• STATED GOAL: Every line below must be reproduced exactly. Copy them all.
________
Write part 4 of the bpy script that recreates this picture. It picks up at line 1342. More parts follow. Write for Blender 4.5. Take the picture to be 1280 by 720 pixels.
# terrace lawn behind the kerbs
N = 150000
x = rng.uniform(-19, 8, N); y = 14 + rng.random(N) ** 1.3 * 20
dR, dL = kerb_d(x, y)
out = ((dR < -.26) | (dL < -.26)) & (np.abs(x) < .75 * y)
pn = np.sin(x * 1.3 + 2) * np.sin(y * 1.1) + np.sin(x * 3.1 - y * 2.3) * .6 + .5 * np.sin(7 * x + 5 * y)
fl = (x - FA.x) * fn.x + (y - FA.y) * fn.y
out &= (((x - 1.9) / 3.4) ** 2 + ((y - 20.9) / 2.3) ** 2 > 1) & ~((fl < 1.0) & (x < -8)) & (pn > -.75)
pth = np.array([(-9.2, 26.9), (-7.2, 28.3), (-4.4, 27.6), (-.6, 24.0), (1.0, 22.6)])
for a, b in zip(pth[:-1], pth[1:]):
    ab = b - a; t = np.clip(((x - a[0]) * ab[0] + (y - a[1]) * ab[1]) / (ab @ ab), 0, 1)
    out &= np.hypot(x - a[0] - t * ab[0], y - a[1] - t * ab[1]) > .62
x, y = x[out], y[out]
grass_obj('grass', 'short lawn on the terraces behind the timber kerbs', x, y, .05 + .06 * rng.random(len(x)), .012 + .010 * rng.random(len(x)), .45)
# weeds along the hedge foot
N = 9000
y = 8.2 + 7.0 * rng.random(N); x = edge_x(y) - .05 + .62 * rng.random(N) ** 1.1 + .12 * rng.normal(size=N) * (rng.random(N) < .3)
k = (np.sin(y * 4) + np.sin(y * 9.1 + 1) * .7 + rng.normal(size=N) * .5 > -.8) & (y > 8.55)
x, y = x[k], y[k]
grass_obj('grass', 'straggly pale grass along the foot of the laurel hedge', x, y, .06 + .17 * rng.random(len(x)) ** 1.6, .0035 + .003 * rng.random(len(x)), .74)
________
• FULL RESPONSE:
Write part 4 of the bpy script that recreates this picture. It picks up at line 1342. More parts follow. Write for Blender 4.5. Take the picture to be 1280 by 720 pixels.
# terrace lawn behind the kerbs
N = 150000
x = rng.uniform(-19, 8, N); y = 14 + rng.random(N) ** 1.3 * 20
dR, dL = kerb_d(x, y)
out = ((dR < -.26) | (dL < -.26)) & (np.abs(x) < .75 * y)
pn = np.sin(x * 1.3 + 2) * np.sin(y * 1.1) + np.sin(x * 3.1 - y * 2.3) * .6 + .5 * np.sin(7 * x + 5 * y)
fl = (x - FA.x) * fn.x + (y - FA.y) * fn.y
out &= (((x - 1.9) / 3.4) ** 2 + ((y - 20.9) / 2.3) ** 2 > 1) & ~((fl < 1.0) & (x < -8)) & (pn > -.75)
pth = np.array([(-9.2, 26.9), (-7.2, 28.3), (-4.4, 27.6), (-.6, 24.0), (1.0, 22.6)])
for a, b in zip(pth[:-1], pth[1:]):
    ab = b - a; t = np.clip(((x - a[0]) * ab[0] + (y - a[1]) * ab[1]) / (ab @ ab), 0, 1)
    out &= np.hypot(x - a[0] - t * ab[0], y - a[1] - t * ab[1]) > .62
x, y = x[out], y[out]
grass_obj('grass', 'short lawn on the terraces behind the timber kerbs', x, y, .05 + .06 * rng.random(len(x)), .012 + .010 * rng.random(len(x)), .45)
# weeds along the hedge foot
N = 9000
y = 8.2 + 7.0 * rng.random(N); x = edge_x(y) - .05 + .62 * rng.random(N) ** 1.1 + .12 * rng.normal(size=N) * (rng.random(N) < .3)
k = (np.sin(y * 4) + np.sin(y * 9.1 + 1) * .7 + rng.normal(size=N) * .5 > -.8) & (y > 8.55)
x, y = x[k], y[k]
grass_obj('grass', 'straggly pale grass along the foot of the laurel hedge', x, y, .06 + .17 * rng.random(len(x)) ** 1.6, .0035 + .003 * rng.random(len(x)), .74)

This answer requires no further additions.